____ Records shown

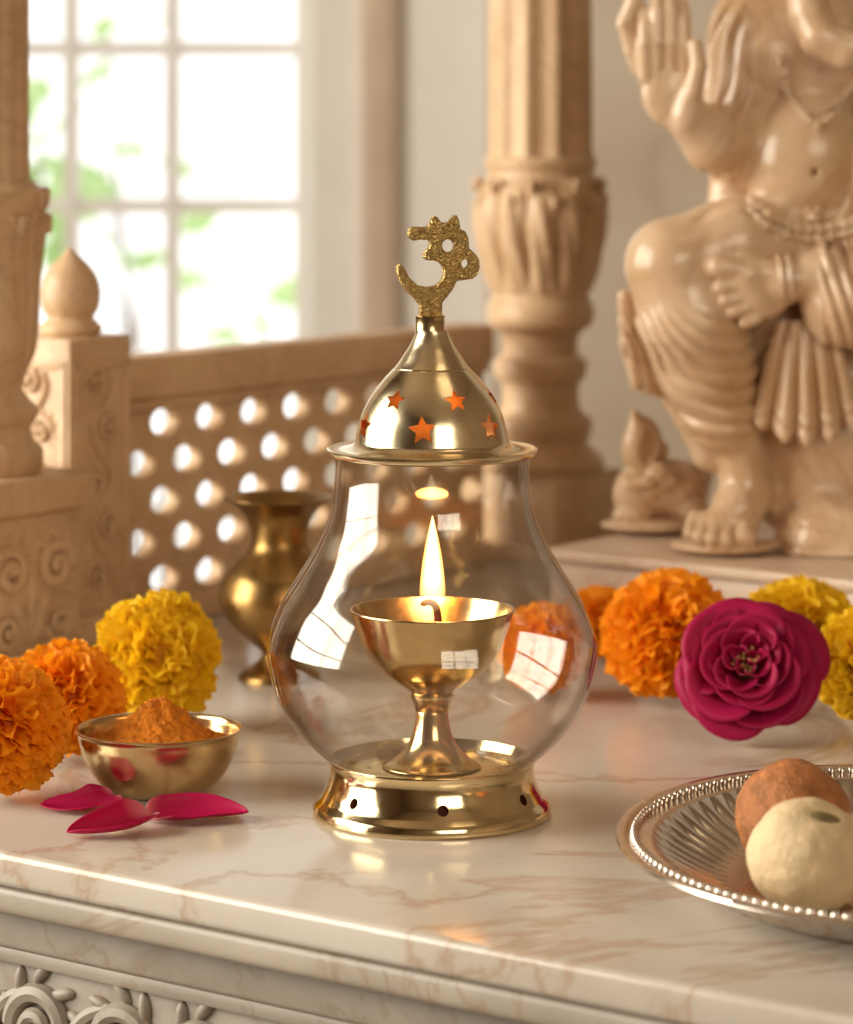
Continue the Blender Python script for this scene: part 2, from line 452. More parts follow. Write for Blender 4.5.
rail = thing('lattice_railing', 'tan marble railing with a pierced diamond lattice under a thick top rail', 'railing', PC + W * 0.16)
L0, L1 = 0.0195, 0.293
cR = PC + W * ((L0 + L1) / 2)
obj('top_rail', join(rbox(cR + Zx * 0.1085, (0.0115, (L1 - L0) / 2, 0.0095), 0.003, (U, W, Zx), 3), rbox(cR + Zx * 0.0968, (0.0075, (L1 - L0) / 2, 0.0022), 0.0008, (U, W, Zx))), M_CARVED, rail)
obj('bottom_rail', rbox(cR + Zx * 0.0054, (0.0105, (L1 - L0) / 2, 0.0052), 0.0015, (U, W, Zx)), M_CARVED, rail)
def lattice():
    a, b = 0.0151, 0.0172
    ea, eb, th, N = 0.0084, 0.0058, 0.0038, 24
    parts = []
    for j in range(-1, 6):
        for i in range(-1, 10):
            t = L0 + 0.008 + i * 2 * a + (a if j % 2 else 0); z = 0.0194 + j * b
            V, Fc = [], []
            for k in range(N):
                an = 2 * PI * k / N
                cx, cy = math.cos(an), math.sin(an)
                q = 1 / (abs(cx) / a + abs(cy) / b)
                dx, dz = cx * q, cy * q
                ex, ez = ea * cx, eb * cy
                mx, mz = ex * 1.16, ez * 1.16
                for (x, zz, n) in ((dx, dz, th), (mx, mz, th), (ex, ez, th * 0.55), (ex, ez, -th * 0.55), (mx, mz, -th), (dx, dz, -th)):
                    tt = min(max(t + x, L0), L1); z2 = min(max(z + zz, 0.010), 0.0962)
                    V.append(PC + W * tt + Zx * z2 + U * n)
            if max(p.z for p in V) - min(p.z for p in V) < 0.004: continue
            ts = [(p - PC).dot(W) for p in V]
            if max(ts) - min(ts) < 0.004: continue
            for k in range(N):
                l = (k + 1) % N
                for m in range(5): Fc.append((k * 6 + m, l * 6 + m, l * 6 + m + 1, k * 6 + m + 1))
            parts.append((V, Fc))
    return join(*parts)
obj('lattice_panel', lattice(), M_CARVED, rail)

CC = Vector((-0.180, 1.330, 0))
def column(name, label, c, parts_):
    t = thing(name, label, 'column', c)
    for nm, vf in parts_: obj(nm, vf, M_CARVED, t)
    return t
bl = [rbox(CC + Zx * 0.0325, (0.0285, 0.0285, 0.0323), 0.001, (U, W, Zx)), rbox(CC + Zx * 0.0055, (0.0315, 0.0315, 0.0053), 0.0015, (U, W, Zx))]
car = []
for n, e in ((U, W), (-W, U)):
    f = CC + n * 0.0285
    for s in (-1, 1):
        car += scroll(f + e * (s * 0.0130) + Zx * 0.043, e, Zx, n, 0.0095, s, 1.5)
        car += scroll(f + e * (s * 0.0145) + Zx * 0.0200, e, -Zx, n, 0.0068, -s, 1.5)
        car.append(ball(f + e * (s * 0.005) + Zx * 0.022, (0.0035, 0.010, 0.0018), 12, 8, ((e * 0.9 + Zx * (-.4 * s)).normalized(), (Zx * 0.9 + e * (.4 * s)).normalized(), n)))
    car.append(ball(f + Zx * 0.030, (0.003, 0.013, 0.0026), 12, 8, (e, Zx, n)))
slab = rbox(CC + Zx * 0.0724, (0.0335, 0.0335, 0.0072), 0.002, (U, W, Zx), 3)
def leafmod(z0, z1, n, amp):
    def m(r, z, a, k):
        if z0 <= z <= z1:
            t = (z - z0) / (z1 - z0)
            lobes = abs(math.cos(n * a / 2)) ** 0.7
            vein = 0.25 * math.cos(n * a * 3 + 4 * t)
            return r + amp * (lobes - 0.55 + 0.35 * vein) * math.sin(PI * min(1, t * 1.05)) ** 0.5, z
        if z > z1 + 0.004 and z < 0.9: return r - 0.0010 * (abs(math.sin(a * 8)) ** 4), z
        return r, z
    return m
prof = spline([(0.0245, 0.0797), (0.0255, 0.084), (0.0250, 0.0895), (0.0220, 0.0925), (0.0205, 0.0975), (0.0225, 0.1010), (0.0228, 0.1055), (0.0200, 0.1090), (0.0170, 0.1135), (0.0185, 0.120), (0.0222, 0.130), (0.0232, 0.145), (0.0236, 0.165), (0.0250, 0.180), (0.0272, 0.189), (0.0262, 0.1935), (0.0215, 0.197), (0.0200, 0.203), (0.0198, 0.26), (0.0196, 0.34)], 6)
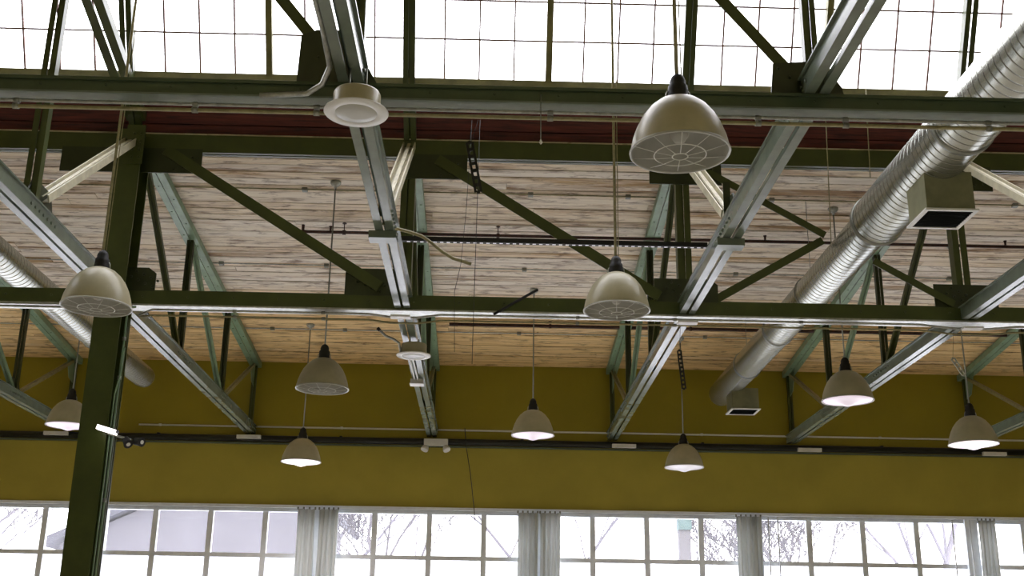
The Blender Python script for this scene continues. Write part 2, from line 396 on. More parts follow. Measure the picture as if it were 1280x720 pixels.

________

Task -
Go through the data and gather every line that holds "Write".

Answer to the task -
Continue the Blender Python script for this scene: part 2, from line 452. More parts follow. Write for Blender 4.5.
The Blender Python script for this scene continues. Write part 2, from line 396 on. More parts follow. Measure the picture as if it were 1280x720 pixels.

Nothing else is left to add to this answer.